In both months, inflation accelerated by 0.3 percentage points but the factors driving the pick-up were very different. In November, higher services inflation was the primary reason. Methodological changes to the treatment of package holiday prices in Germany contributed to the pick-up, complicating an assessment of the data.
In December, however, the rise in inflation was due to energy prices. The y/y rate of energy inflation jumped back into positive territory (albeit only just), boosting inflation by 0.3 percentage points. The rise in oil prices during December was compounded by unfavourable base effects, with energy prices (worth almost 10% of the HICP) having fallen by over 3% m/m in December 2018.
Energy-fuelled inflation a potential game changer
At the time of writing, it looks like the energy-led pick up may continue in January, albeit marginally. Base effects will lean up, though to a lesser extent than in December, with energy prices having fallen by 0.9% m/m in January 2019. If crude oil prices in euro terms edge up to around EUR 60bn and remain broadly at that level through the remainder of January, the eurozone inflation rate would likely rise by another 0.1 percentage point in January, other things equal.
But what if it goes further, should US-Iran tensions intensify, disrupting oil supplies? By way of example, if crude prices were to average EUR70 per barrel this year - an increase of around 20% from current levels - the inflation rate would be half a percentage point above our current baseline forecast (even assuming no indirect effects beyond the direct impact on energy prices).
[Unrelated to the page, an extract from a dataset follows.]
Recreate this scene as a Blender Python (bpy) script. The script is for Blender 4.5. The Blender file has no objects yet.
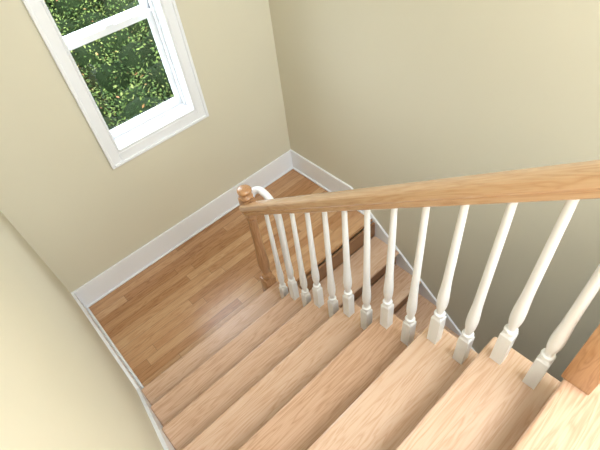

With inflation near 2% in such a scenario, this would likely cut 2020's rate of real compensation growth in the eurozone by half relative to 2019, to around 1%.
Such a scenario would probably be enough to tip the eurozone into (mild) recession. The jump in headline inflation from October to December, and the prospect of another rise in January, will not concern the ECB from a price stability perspective. The acceleration comes from a very low level, inflation remains well below the ECB's "below but close to 2%" objective and the probability of second round effects on wages is low. The real worry would be the limited policy ammunition available should the economy head south.